The potential of possibility and the desire of differentiation is buried by heavy paperback books one has expected to mug up in its entirety.  The hunger for opportunity never kicks the belly and this is the starvation of all students who had the potential but the system didn’t deem it worthy.


Woody Allen quotes that 80% of success is just showing up. And here’s another drawback of per education system. We have been so drowned out by our system of rote learning, there is barely any space or scope to have professional interaction. Anything less than a mugged up text is looked down upon, practical knowledge is joked about and lectures, interactions which can be proved so useful for a student to realise what the big bad world really is and what it takes to get there. However, it doesn’t happen and most rats in this get chewed upon by the culture and exposure shock of the world. The world where you realise how insignificant your education has been and how irrelevant it is. The lowest rung of the ladder starts there.

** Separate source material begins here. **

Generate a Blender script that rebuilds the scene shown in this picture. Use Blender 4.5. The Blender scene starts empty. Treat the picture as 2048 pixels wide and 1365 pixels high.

But there is one other thing that our education system fails at, it fails at being futile. It is a very hard sea and produces the most skilled sailors.  The Indian education system’s protagonist is the rebel who fought; an unrealised, tamed, empty vessel who seeks nothing but growth and doesn’t accept the illusions of it. The system gives birth to the rise and triumph of the unrealised genius because anybody who cannot survive the grind that the education system forces upon its students is clearly not made for the cut. Brutality is a reality of our times, it is unjust, unfair but a necessary evil. The unrealised genius still have it easy when it comes to thriving and surviving. It is the the true defeat of the undiscovered genius; it is pure wastage.


It is an explosion with no noise, it is quite death of prosperity. A heinous crime is of deprivation of talent, opportunity and the people and just like Satan, the greatest trick our education system pulls is that it doesn’t even let us know of this deprivation.